Of course, none of this matters if the defendant is convicted in that first trial.

In "Lovelace I" Mr. Jeff Page and Mr. Jay Elmore conducted themselves thoroughly and competently.They obviously had a slightly different game plan with a home town jury than they would have had in a road game but they took the surprises, parried them and put on their own, expensive and difficult case, in a very technically sound manner.  And, most importantly, their client was not convicted.

There is the parable of the house built on sand and the house built on rock.  Mr. Page and Mr. Elmore built the beginnings of this case on rock.  That enabled someone else to complete the project without it falling apart.

Nobody's talking about these two defense lawyers today but they should both maybe smile a little more and have some extra spring in their steps in the knowledge that they put this thing in a position to be won.

Saturday, March 11, 2017

LOVELACE IN THE REARVIEW MIRROR

For me, it is unavoidable that there is reflection on the Lovelace saga.  

Cory was the daughter of two of my best friends.  

Curtis was in and out of my house when he was in High School and was a colleague in the local bar.  He was also one of the few tech enthusiasts in the bar when the technology movement was in its infancy.

I have known the Special Prosecutor since the 70's

The two investigators, Baird and Gibson, my family has known since childhood.

I was the civil attorney for the police department for 29 years and State's Attorney before that.

Christine's grandfather was one of my dearest friends and often a mentor.

With all that, I can't just flip a switch and stop thinking about this entire chapter

Today, I don't know where my reflections will take me.  As they develop in my mind and heart, I will share them with you and welcome your comments.  But I'm going to start slowly.

What may seem important to me as a trained and experienced trial lawyer may be unimportant and uninteresting to you.  That fact actually points out some of what makes the case so interesting.  There is an aspect for almost everybody..

If you follow me, you know I"m not an eveyrday blogger.  Over the next few weeks I will share my thoughts as they mature and as I become comfortable putting them in writing.

Wednesday, March 01, 2017

UNUSUAL:NOT BAD, JUST UNUSUAL.

     Having tired several dozen homicides, watched another dozen, I honestly never expect to see something in a homicide trial that I haven't seen before.

     It is impossible to explain the stress of presenting either side of such a case.  The old saying "Death is Different" is really true.  Even the most serious drug case with Natural Life as a possibility doesn't create the tension that a homicide trial does.  So one sees unusual behaviors and gambits in such a trial.

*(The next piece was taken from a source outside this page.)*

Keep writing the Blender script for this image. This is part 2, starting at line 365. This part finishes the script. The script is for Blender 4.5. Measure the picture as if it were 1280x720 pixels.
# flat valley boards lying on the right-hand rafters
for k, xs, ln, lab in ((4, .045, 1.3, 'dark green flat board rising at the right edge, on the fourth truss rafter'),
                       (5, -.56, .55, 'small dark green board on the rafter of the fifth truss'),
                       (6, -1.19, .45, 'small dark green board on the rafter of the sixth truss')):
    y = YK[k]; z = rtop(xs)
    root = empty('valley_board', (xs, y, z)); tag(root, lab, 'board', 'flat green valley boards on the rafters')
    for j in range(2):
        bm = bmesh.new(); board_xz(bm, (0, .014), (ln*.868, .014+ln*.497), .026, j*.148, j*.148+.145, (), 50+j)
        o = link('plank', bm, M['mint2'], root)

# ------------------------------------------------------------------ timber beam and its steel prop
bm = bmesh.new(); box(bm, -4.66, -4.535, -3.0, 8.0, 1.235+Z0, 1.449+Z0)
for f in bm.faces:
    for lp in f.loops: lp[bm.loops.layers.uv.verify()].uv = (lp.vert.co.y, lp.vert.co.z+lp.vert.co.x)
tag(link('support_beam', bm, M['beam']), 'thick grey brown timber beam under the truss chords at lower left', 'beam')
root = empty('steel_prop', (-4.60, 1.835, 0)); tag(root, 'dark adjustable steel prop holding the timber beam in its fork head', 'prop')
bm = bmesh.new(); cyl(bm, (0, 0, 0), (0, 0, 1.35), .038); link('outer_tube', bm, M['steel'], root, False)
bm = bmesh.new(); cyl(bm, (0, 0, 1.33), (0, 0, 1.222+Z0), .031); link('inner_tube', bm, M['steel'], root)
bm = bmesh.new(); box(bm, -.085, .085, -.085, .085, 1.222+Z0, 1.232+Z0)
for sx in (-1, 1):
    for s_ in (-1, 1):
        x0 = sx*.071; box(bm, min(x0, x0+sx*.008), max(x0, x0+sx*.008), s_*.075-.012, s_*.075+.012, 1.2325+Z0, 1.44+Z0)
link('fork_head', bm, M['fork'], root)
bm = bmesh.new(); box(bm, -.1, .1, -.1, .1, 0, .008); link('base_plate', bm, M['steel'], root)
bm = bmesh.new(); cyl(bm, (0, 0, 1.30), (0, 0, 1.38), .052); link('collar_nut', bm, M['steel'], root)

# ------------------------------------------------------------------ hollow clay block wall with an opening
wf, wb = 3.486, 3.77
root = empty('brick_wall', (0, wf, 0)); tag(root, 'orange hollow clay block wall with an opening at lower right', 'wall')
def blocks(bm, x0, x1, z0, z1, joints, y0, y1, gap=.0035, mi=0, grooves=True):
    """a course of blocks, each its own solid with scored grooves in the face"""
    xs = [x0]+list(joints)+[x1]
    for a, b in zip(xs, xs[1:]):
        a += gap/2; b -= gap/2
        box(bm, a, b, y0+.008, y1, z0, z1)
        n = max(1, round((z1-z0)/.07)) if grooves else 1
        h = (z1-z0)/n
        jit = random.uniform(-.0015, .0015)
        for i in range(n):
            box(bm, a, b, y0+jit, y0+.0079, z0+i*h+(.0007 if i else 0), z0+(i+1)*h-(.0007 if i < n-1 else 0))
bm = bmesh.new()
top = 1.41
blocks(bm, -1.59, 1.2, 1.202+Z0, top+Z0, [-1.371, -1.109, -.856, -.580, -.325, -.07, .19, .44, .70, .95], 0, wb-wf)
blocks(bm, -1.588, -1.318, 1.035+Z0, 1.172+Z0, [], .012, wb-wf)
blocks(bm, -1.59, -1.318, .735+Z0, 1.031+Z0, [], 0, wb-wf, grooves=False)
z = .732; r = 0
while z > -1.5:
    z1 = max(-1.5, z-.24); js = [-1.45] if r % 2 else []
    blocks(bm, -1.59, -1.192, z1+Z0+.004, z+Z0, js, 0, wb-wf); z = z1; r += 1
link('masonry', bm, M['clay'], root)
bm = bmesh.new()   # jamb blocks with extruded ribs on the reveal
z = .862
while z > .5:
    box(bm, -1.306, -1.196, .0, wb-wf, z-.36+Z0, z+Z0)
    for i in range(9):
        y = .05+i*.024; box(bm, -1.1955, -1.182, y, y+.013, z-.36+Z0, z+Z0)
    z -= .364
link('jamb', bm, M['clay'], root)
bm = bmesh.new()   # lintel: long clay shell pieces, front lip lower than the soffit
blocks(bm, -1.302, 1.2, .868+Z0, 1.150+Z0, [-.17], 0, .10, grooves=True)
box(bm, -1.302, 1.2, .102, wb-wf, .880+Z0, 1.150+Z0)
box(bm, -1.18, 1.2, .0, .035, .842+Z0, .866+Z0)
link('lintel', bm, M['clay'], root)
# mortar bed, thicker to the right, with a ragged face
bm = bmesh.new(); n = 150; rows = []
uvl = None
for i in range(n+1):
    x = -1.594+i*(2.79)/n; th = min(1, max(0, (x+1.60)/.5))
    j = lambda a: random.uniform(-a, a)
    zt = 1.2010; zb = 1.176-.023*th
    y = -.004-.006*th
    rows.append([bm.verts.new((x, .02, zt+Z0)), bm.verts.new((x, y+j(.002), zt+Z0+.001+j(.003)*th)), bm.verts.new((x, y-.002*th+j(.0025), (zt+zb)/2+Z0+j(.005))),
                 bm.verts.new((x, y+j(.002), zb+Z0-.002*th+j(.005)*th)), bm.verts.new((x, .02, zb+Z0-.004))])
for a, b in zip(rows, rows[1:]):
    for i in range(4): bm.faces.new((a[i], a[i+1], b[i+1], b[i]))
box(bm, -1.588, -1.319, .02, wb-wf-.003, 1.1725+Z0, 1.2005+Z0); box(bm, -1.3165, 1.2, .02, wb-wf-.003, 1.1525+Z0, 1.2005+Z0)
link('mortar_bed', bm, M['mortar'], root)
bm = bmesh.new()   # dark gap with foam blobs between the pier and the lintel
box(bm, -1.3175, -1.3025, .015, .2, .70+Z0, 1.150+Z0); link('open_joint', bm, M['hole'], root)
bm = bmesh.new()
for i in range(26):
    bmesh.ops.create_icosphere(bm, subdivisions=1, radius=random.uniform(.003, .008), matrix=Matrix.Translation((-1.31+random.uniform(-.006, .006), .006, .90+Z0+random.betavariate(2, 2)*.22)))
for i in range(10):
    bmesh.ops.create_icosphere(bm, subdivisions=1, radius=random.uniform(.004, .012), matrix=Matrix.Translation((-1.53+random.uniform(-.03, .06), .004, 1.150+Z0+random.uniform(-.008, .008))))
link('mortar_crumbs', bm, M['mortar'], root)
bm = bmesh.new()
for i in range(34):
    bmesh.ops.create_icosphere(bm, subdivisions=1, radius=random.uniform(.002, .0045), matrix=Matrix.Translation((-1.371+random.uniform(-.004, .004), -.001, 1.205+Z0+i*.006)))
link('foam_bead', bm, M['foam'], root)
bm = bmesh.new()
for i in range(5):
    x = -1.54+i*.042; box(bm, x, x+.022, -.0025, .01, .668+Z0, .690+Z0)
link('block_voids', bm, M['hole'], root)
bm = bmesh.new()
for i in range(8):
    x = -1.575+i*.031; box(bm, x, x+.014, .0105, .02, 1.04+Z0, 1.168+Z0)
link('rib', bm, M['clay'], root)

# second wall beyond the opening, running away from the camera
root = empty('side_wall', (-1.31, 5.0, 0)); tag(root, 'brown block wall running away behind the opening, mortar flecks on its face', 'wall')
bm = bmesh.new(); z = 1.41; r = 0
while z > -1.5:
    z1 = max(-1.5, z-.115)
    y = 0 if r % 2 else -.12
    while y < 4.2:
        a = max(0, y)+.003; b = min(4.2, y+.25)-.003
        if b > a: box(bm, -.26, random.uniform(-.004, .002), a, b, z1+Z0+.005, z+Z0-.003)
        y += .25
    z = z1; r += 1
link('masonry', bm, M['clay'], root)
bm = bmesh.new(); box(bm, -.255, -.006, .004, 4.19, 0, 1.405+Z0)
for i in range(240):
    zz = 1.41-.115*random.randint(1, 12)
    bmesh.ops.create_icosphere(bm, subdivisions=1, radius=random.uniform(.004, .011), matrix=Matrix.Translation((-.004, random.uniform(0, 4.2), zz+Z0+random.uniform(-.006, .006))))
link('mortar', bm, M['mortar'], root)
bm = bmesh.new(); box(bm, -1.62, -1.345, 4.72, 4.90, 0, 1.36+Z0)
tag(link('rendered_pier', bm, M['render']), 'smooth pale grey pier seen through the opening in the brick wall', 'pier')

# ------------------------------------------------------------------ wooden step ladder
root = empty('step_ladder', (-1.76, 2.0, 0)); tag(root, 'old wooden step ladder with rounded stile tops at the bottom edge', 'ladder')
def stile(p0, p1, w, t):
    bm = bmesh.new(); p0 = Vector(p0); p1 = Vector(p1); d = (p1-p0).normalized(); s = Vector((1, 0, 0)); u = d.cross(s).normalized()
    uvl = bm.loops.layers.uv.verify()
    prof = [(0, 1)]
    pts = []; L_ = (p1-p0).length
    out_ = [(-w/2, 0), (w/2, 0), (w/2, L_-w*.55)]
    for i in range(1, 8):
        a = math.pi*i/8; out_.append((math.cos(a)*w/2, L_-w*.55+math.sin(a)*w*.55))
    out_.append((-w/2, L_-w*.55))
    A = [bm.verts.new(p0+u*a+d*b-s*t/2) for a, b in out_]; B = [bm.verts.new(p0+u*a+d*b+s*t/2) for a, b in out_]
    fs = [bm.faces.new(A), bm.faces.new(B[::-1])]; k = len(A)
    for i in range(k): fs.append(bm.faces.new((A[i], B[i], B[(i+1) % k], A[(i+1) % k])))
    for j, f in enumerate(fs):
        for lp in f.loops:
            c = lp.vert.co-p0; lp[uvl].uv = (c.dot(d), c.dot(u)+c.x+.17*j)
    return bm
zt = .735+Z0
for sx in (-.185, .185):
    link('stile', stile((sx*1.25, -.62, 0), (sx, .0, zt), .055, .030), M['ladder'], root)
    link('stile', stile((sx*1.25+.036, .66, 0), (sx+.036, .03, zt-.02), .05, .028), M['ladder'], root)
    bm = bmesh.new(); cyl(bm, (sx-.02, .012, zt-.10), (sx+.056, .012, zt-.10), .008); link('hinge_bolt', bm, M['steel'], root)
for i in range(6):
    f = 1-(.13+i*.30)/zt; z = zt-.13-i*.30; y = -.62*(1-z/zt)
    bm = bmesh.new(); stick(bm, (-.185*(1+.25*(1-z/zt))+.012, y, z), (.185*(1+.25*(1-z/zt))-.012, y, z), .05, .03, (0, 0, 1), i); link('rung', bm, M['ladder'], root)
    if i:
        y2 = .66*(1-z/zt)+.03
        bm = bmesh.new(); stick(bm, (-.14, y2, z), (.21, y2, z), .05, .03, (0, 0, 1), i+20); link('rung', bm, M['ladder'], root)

     In homicides, discovery disputes almost invariably flare up.  Stuff is duplicated or the autofeed pulls two pages through at once or human error happens.  Lawyers of otherwise good cheer can get really testy with one another about stuff like that.  That's the backdrop.

     Opening Statements (not "Opening Arguments") are for one purpose and one purpose only, to tell the jury what each side thinks the evidence will be.  Arguing about what conclusion is to be drawn from that evidence is prohibited.  Honestly, most judges are pretty loose about that and lawyers don't object to slightly argumentative remarks because it's bad for the jury to get a first impression that either side is represented by a jerk.  So there's a balance to be struck.

     But juries don't care about discovery disputes, which have been solved by the time the case gets to the jury.  Juries don't even know what discovery IS.

     So I have to admit that I was surprised when Mr. Lovelace's Defense counsel used opening statement time to go on a rant about allegedly concealed or delayed discovery.  Just never have seen such a thing.  Maybe he'll circle back to it and really exploit it.  I have no idea.

     But I have practiced a lot of years, been shot twice and stabbed once and even caddied at the Odessa Invitational and I've never seen it done before.  That makes it worthy of noting.